— Start Data segment —

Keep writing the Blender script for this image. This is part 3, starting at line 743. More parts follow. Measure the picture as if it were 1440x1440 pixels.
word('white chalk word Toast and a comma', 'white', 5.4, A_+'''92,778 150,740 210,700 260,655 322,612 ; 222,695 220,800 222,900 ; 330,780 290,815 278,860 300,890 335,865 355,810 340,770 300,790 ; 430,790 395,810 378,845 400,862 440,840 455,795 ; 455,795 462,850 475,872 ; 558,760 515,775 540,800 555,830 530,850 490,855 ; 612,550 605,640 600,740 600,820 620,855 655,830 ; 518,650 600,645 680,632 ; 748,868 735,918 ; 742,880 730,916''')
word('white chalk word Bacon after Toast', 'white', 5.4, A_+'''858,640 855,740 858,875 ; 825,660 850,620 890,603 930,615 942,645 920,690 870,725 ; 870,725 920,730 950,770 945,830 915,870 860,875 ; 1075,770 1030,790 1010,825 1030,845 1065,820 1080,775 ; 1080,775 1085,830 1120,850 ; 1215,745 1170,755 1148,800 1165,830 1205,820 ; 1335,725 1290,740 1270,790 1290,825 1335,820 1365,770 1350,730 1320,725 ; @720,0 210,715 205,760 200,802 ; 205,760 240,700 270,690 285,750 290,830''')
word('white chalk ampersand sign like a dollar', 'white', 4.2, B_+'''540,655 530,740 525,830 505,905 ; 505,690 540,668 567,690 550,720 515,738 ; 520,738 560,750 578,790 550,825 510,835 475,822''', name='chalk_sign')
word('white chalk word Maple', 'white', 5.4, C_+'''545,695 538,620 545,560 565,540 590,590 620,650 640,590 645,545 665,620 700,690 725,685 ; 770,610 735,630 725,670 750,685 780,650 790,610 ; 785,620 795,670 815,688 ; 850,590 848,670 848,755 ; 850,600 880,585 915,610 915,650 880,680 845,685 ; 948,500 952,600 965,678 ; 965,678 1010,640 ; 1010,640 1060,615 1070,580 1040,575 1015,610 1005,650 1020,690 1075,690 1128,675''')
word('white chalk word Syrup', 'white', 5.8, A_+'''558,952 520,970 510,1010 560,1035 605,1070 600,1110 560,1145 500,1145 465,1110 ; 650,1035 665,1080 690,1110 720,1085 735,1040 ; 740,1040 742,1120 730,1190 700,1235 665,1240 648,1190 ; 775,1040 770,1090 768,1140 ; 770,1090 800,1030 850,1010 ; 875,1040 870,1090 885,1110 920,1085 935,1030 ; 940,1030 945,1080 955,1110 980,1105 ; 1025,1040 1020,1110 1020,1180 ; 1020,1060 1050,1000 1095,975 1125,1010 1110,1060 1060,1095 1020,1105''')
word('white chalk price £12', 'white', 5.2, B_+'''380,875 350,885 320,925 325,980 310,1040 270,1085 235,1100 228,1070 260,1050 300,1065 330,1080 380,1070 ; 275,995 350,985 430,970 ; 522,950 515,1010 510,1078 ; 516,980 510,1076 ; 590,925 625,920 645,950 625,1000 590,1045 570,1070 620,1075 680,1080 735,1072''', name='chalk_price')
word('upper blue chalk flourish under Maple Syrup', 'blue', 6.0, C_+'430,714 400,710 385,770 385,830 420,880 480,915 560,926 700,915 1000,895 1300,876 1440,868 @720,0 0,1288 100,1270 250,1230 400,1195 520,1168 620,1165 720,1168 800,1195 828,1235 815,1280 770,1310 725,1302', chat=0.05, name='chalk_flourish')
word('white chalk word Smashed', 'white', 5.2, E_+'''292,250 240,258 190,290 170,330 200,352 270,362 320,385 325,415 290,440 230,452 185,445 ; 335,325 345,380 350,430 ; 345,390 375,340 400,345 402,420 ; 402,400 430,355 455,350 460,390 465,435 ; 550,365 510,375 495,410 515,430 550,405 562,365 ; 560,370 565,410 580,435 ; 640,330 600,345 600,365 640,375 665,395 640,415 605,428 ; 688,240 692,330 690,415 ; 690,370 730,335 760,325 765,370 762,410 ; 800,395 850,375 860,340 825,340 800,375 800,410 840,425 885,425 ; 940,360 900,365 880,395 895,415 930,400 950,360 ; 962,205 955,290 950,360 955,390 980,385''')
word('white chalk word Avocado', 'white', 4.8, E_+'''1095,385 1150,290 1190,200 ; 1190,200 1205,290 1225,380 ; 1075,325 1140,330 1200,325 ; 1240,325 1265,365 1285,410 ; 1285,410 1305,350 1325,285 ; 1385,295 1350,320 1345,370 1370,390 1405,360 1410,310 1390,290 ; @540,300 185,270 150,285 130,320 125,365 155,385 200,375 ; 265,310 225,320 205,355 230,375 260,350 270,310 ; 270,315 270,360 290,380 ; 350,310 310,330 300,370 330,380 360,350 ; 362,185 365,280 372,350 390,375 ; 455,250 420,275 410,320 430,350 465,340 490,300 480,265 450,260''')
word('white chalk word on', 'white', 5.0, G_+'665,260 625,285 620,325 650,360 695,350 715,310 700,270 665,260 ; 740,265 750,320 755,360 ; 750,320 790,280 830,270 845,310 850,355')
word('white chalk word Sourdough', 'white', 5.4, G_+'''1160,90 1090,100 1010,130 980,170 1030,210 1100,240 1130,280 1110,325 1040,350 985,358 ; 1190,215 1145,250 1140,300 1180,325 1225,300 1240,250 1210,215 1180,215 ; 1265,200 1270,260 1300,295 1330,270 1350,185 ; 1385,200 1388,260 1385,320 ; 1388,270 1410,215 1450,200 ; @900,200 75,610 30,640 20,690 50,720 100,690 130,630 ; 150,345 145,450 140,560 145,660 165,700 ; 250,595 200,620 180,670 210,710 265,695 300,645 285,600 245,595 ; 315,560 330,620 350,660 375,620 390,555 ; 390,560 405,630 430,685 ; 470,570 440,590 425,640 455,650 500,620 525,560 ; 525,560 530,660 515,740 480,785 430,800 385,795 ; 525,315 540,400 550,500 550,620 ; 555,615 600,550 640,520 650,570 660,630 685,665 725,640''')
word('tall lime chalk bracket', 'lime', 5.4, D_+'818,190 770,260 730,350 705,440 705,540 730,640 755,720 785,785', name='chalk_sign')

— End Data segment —

• **Work to be completed**:
Your task is to print the whole listing again exactly.

• **Right answer**:
Keep writing the Blender script for this image. This is part 3, starting at line 743. More parts follow. Measure the picture as if it were 1440x1440 pixels.
word('white chalk word Toast and a comma', 'white', 5.4, A_+'''92,778 150,740 210,700 260,655 322,612 ; 222,695 220,800 222,900 ; 330,780 290,815 278,860 300,890 335,865 355,810 340,770 300,790 ; 430,790 395,810 378,845 400,862 440,840 455,795 ; 455,795 462,850 475,872 ; 558,760 515,775 540,800 555,830 530,850 490,855 ; 612,550 605,640 600,740 600,820 620,855 655,830 ; 518,650 600,645 680,632 ; 748,868 735,918 ; 742,880 730,916''')
word('white chalk word Bacon after Toast', 'white', 5.4, A_+'''858,640 855,740 858,875 ; 825,660 850,620 890,603 930,615 942,645 920,690 870,725 ; 870,725 920,730 950,770 945,830 915,870 860,875 ; 1075,770 1030,790 1010,825 1030,845 1065,820 1080,775 ; 1080,775 1085,830 1120,850 ; 1215,745 1170,755 1148,800 1165,830 1205,820 ; 1335,725 1290,740 1270,790 1290,825 1335,820 1365,770 1350,730 1320,725 ; @720,0 210,715 205,760 200,802 ; 205,760 240,700 270,690 285,750 290,830''')
word('white chalk ampersand sign like a dollar', 'white', 4.2, B_+'''540,655 530,740 525,830 505,905 ; 505,690 540,668 567,690 550,720 515,738 ; 520,738 560,750 578,790 550,825 510,835 475,822''', name='chalk_sign')
word('white chalk word Maple', 'white', 5.4, C_+'''545,695 538,620 545,560 565,540 590,590 620,650 640,590 645,545 665,620 700,690 725,685 ; 770,610 735,630 725,670 750,685 780,650 790,610 ; 785,620 795,670 815,688 ; 850,590 848,670 848,755 ; 850,600 880,585 915,610 915,650 880,680 845,685 ; 948,500 952,600 965,678 ; 965,678 1010,640 ; 1010,640 1060,615 1070,580 1040,575 1015,610 1005,650 1020,690 1075,690 1128,675''')
word('white chalk word Syrup', 'white', 5.8, A_+'''558,952 520,970 510,1010 560,1035 605,1070 600,1110 560,1145 500,1145 465,1110 ; 650,1035 665,1080 690,1110 720,1085 735,1040 ; 740,1040 742,1120 730,1190 700,1235 665,1240 648,1190 ; 775,1040 770,1090 768,1140 ; 770,1090 800,1030 850,1010 ; 875,1040 870,1090 885,1110 920,1085 935,1030 ; 940,1030 945,1080 955,1110 980,1105 ; 1025,1040 1020,1110 1020,1180 ; 1020,1060 1050,1000 1095,975 1125,1010 1110,1060 1060,1095 1020,1105''')
word('white chalk price £12', 'white', 5.2, B_+'''380,875 350,885 320,925 325,980 310,1040 270,1085 235,1100 228,1070 260,1050 300,1065 330,1080 380,1070 ; 275,995 350,985 430,970 ; 522,950 515,1010 510,1078 ; 516,980 510,1076 ; 590,925 625,920 645,950 625,1000 590,1045 570,1070 620,1075 680,1080 735,1072''', name='chalk_price')
word('upper blue chalk flourish under Maple Syrup', 'blue', 6.0, C_+'430,714 400,710 385,770 385,830 420,880 480,915 560,926 700,915 1000,895 1300,876 1440,868 @720,0 0,1288 100,1270 250,1230 400,1195 520,1168 620,1165 720,1168 800,1195 828,1235 815,1280 770,1310 725,1302', chat=0.05, name='chalk_flourish')
word('white chalk word Smashed', 'white', 5.2, E_+'''292,250 240,258 190,290 170,330 200,352 270,362 320,385 325,415 290,440 230,452 185,445 ; 335,325 345,380 350,430 ; 345,390 375,340 400,345 402,420 ; 402,400 430,355 455,350 460,390 465,435 ; 550,365 510,375 495,410 515,430 550,405 562,365 ; 560,370 565,410 580,435 ; 640,330 600,345 600,365 640,375 665,395 640,415 605,428 ; 688,240 692,330 690,415 ; 690,370 730,335 760,325 765,370 762,410 ; 800,395 850,375 860,340 825,340 800,375 800,410 840,425 885,425 ; 940,360 900,365 880,395 895,415 930,400 950,360 ; 962,205 955,290 950,360 955,390 980,385''')
word('white chalk word Avocado', 'white', 4.8, E_+'''1095,385 1150,290 1190,200 ; 1190,200 1205,290 1225,380 ; 1075,325 1140,330 1200,325 ; 1240,325 1265,365 1285,410 ; 1285,410 1305,350 1325,285 ; 1385,295 1350,320 1345,370 1370,390 1405,360 1410,310 1390,290 ; @540,300 185,270 150,285 130,320 125,365 155,385 200,375 ; 265,310 225,320 205,355 230,375 260,350 270,310 ; 270,315 270,360 290,380 ; 350,310 310,330 300,370 330,380 360,350 ; 362,185 365,280 372,350 390,375 ; 455,250 420,275 410,320 430,350 465,340 490,300 480,265 450,260''')
word('white chalk word on', 'white', 5.0, G_+'665,260 625,285 620,325 650,360 695,350 715,310 700,270 665,260 ; 740,265 750,320 755,360 ; 750,320 790,280 830,270 845,310 850,355')
word('white chalk word Sourdough', 'white', 5.4, G_+'''1160,90 1090,100 1010,130 980,170 1030,210 1100,240 1130,280 1110,325 1040,350 985,358 ; 1190,215 1145,250 1140,300 1180,325 1225,300 1240,250 1210,215 1180,215 ; 1265,200 1270,260 1300,295 1330,270 1350,185 ; 1385,200 1388,260 1385,320 ; 1388,270 1410,215 1450,200 ; @900,200 75,610 30,640 20,690 50,720 100,690 130,630 ; 150,345 145,450 140,560 145,660 165,700 ; 250,595 200,620 180,670 210,710 265,695 300,645 285,600 245,595 ; 315,560 330,620 350,660 375,620 390,555 ; 390,560 405,630 430,685 ; 470,570 440,590 425,640 455,650 500,620 525,560 ; 525,560 530,660 515,740 480,785 430,800 385,795 ; 525,315 540,400 550,500 550,620 ; 555,615 600,550 640,520 650,570 660,630 685,665 725,640''')
word('tall lime chalk bracket', 'lime', 5.4, D_+'818,190 770,260 730,350 705,440 705,540 730,640 755,720 785,785', name='chalk_sign')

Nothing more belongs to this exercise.